Analytic Highest Density Interval in Python (preferably for Beta distributions)

Question

I was wondering if anybody knows of a reliable and fast analytic HDI calculation, preferably for beta functions.

The definition of the HDI is in this question called "Highest Posterior Density Region".

I am looking for a function that has the following I/O:

Input

• credMass - credible interval mass (e.g, 0.95 for 95% credible interval)
• a - shape parameter (e.g, number of HEADS coin tosses)
• b - shape parameter (e.g, number of TAILS coin tosses)

output

• ci_min - minimum bound of mass (value between 0. to ci_max)
• ci_max - maximum bound of mass (value between ci_min to 1.)

One way to go about it is to speed up this script that I found in the same said question (adapted from R to Python) and taken from the book Doing bayesian data analysis by John K. Kruschke). I have used this solution, which is quite reliable, but it's a bit too slow for multiple calls. A speedup by 100X or even 10X would be very helpful!

from scipy.optimize import fmin
from scipy.stats import *

def HDIofICDF(dist_name, credMass=0.95, **args):
    # freeze distribution with given arguments
    distri = dist_name(**args)
    # initial guess for HDIlowTailPr
    incredMass =  1.0 - credMass

    def intervalWidth(lowTailPr):
        return distri.ppf(credMass + lowTailPr) - distri.ppf(lowTailPr)

    # find lowTailPr that minimizes intervalWidth
    HDIlowTailPr = fmin(intervalWidth, incredMass, ftol=1e-8, disp=False)[0]
    # return interval as array([low, high])
    return distri.ppf([HDIlowTailPr, credMass + HDIlowTailPr])

usage

print HDIofICDF(beta, credMass=0.95, a=5, b=4)

Word of caution! Some solutions confuse this HDI with the Equal Tail Interval solution (which the said question calls "Central Credible Region") which is far easier to compute, but does not answer the same question. (E.g, see Kruschke's Why HDI and not equal-tailed interval?)

Also this question does not concern the MCMC approaches that I have seen in PyMC3 (pymc3.stats.hpd(a), where a is a random variable sample), but rather regards an analytical solution.

Thank you!

Answer 1

Not analytical, but just in case you still find this useful.

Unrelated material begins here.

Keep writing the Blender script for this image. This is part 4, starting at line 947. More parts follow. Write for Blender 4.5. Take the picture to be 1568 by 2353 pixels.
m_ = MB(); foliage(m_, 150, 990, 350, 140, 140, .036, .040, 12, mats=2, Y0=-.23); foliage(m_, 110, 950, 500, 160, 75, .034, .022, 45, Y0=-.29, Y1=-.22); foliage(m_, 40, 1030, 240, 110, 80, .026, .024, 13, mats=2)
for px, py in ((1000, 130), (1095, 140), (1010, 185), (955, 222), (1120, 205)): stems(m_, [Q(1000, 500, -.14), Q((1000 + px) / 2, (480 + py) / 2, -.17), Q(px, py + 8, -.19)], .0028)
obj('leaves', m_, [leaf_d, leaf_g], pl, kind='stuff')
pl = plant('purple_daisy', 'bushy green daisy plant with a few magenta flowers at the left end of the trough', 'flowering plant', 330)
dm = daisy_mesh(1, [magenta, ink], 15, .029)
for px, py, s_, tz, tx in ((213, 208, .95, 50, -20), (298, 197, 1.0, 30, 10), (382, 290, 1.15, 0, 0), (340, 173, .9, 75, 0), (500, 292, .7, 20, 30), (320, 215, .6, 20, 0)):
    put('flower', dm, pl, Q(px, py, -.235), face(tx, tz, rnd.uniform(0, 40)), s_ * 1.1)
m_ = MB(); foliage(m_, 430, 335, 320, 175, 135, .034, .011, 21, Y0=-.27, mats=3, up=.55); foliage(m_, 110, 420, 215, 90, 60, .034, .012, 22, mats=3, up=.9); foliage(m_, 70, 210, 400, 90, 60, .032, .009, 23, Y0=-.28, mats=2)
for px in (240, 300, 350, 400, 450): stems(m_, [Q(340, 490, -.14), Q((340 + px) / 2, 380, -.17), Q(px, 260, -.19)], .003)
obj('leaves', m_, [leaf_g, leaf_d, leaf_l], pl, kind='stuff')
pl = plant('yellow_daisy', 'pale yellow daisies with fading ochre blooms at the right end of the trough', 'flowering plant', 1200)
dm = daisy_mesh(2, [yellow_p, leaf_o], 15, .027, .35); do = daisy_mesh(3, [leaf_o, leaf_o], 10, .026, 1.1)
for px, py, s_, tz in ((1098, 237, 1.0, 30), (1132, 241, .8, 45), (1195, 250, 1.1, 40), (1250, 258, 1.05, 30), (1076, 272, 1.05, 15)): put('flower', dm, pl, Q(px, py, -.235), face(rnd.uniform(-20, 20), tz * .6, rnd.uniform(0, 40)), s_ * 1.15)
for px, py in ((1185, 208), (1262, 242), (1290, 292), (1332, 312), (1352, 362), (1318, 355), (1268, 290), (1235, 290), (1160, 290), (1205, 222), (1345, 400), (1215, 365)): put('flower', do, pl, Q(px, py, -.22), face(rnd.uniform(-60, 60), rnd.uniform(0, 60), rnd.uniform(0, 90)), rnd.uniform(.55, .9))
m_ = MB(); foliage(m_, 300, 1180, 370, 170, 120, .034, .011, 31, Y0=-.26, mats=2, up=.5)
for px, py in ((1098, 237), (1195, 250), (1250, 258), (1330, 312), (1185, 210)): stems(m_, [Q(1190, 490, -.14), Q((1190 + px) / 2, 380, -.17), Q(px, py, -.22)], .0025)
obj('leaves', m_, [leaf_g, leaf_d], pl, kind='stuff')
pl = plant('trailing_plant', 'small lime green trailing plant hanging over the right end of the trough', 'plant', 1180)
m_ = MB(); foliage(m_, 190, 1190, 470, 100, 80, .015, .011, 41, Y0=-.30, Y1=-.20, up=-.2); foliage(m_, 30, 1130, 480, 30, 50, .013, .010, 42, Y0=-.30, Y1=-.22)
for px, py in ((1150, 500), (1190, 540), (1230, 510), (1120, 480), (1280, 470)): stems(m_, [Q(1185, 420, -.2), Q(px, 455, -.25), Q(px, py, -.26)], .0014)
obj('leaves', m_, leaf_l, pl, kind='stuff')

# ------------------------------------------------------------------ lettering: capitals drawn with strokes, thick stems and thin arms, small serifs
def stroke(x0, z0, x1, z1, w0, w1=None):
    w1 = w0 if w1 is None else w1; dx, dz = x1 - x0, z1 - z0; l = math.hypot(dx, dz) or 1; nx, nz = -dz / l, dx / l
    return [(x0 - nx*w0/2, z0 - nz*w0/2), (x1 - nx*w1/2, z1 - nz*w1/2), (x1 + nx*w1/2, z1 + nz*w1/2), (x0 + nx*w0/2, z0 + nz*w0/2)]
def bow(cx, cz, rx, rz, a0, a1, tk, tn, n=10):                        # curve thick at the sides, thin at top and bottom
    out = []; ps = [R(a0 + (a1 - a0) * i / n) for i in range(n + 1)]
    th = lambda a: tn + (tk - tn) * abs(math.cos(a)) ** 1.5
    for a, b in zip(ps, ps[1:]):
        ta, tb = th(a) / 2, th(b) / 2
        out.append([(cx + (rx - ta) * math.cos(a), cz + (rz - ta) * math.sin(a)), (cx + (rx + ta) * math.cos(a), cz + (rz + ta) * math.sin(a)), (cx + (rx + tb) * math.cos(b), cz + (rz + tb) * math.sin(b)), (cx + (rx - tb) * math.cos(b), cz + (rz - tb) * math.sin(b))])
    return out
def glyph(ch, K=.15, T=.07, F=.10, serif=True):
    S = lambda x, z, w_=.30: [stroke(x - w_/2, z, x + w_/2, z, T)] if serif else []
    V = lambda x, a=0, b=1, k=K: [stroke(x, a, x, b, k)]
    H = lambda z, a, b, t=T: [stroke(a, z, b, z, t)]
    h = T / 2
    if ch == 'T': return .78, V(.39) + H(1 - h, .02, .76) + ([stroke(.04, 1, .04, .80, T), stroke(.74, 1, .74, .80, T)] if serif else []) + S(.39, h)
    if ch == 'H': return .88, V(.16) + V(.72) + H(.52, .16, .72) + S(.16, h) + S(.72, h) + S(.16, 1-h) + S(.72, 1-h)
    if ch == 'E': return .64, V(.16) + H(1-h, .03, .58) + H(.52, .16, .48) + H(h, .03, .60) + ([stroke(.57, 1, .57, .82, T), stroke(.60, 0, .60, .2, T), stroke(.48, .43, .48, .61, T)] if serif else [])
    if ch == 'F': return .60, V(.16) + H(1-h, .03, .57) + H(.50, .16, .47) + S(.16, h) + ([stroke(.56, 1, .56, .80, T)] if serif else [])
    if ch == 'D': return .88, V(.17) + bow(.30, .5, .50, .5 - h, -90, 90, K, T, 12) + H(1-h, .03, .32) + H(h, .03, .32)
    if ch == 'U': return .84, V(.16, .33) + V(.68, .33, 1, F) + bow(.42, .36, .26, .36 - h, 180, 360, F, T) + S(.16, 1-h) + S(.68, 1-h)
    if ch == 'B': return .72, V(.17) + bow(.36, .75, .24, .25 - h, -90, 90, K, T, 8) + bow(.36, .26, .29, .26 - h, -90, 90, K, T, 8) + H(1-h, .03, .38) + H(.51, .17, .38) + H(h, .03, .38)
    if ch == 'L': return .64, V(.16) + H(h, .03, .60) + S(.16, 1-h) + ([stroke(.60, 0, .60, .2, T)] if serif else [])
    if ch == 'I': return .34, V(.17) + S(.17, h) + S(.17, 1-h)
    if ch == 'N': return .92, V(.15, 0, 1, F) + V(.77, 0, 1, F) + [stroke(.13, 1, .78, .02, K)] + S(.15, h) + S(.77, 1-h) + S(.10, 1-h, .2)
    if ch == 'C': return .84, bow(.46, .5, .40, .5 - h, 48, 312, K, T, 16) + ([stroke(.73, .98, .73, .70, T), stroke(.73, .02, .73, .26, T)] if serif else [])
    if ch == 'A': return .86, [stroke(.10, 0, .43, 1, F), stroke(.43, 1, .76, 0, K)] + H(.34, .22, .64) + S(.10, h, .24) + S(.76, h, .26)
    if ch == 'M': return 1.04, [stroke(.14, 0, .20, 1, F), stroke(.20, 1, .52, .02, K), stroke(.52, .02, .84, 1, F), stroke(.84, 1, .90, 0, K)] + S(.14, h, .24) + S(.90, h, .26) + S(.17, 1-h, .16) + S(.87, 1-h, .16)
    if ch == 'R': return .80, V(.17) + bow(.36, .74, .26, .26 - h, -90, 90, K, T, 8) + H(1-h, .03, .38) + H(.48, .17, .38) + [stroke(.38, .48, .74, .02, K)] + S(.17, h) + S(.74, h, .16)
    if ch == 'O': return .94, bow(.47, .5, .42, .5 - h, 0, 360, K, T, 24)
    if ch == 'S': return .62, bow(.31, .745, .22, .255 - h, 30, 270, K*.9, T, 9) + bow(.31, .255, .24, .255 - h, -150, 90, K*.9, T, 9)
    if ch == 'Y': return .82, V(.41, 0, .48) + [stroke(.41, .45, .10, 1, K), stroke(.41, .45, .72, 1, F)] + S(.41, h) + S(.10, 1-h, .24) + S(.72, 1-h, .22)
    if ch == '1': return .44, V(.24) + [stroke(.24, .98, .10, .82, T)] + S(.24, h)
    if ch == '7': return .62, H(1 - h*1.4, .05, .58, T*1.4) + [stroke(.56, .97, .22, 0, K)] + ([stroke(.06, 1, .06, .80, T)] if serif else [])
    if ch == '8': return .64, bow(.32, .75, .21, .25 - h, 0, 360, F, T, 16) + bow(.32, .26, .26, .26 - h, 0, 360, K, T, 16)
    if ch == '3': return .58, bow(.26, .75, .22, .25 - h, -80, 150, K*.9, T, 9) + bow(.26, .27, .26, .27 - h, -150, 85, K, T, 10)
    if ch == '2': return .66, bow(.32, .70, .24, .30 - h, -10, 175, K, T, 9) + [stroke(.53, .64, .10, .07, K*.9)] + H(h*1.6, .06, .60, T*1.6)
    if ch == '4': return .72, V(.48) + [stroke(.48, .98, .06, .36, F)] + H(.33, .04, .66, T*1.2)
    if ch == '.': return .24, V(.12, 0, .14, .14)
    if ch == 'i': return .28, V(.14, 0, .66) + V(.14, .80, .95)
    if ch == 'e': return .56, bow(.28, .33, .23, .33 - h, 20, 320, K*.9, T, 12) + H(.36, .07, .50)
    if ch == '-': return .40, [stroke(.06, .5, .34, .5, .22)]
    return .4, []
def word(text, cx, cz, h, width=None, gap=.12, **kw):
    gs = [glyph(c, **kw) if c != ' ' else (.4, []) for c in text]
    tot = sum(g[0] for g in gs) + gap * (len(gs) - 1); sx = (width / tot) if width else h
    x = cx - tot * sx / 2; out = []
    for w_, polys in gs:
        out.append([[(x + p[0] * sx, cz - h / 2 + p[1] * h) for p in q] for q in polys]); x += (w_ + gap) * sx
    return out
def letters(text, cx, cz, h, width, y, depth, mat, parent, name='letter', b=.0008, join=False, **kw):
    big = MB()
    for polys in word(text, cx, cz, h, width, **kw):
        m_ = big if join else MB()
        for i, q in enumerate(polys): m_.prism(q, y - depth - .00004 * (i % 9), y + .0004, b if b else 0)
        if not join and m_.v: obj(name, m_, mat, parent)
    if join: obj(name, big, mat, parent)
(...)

Instead of evaluating the ppf (that can be very slow for many distributions) you can find an approximate solution by evaluating the pdf, something like this.

pdf = dist.pdf(x_vals)
pdf = pdf / pdf.sum()
idx = np.argsort(pdf)[::-1]
mass_cum = 0
indices = []
for i in idx:
    mass_cum += pdf[i]
    indices.append(i)
    if mass_cum >= mass:
        break
return x_vals[np.sort(indices)[[0, -1]]]

Where mass is a number between 0 and 1. And x_vals is a vector of equally spaced values in the support of the distribution. So for the beta x_vals = np.linspace(0, 1, size) should do the work. You can control the tradeoff of accuracy and speed by setting a proper value of size for your problem. How much faster this solution is compared with the other one (using the ppf and optimization) will depend on the details of the SciPy's ppf and pdf method (that will be different for different distributions). And could even depend on the parameters of the distribution.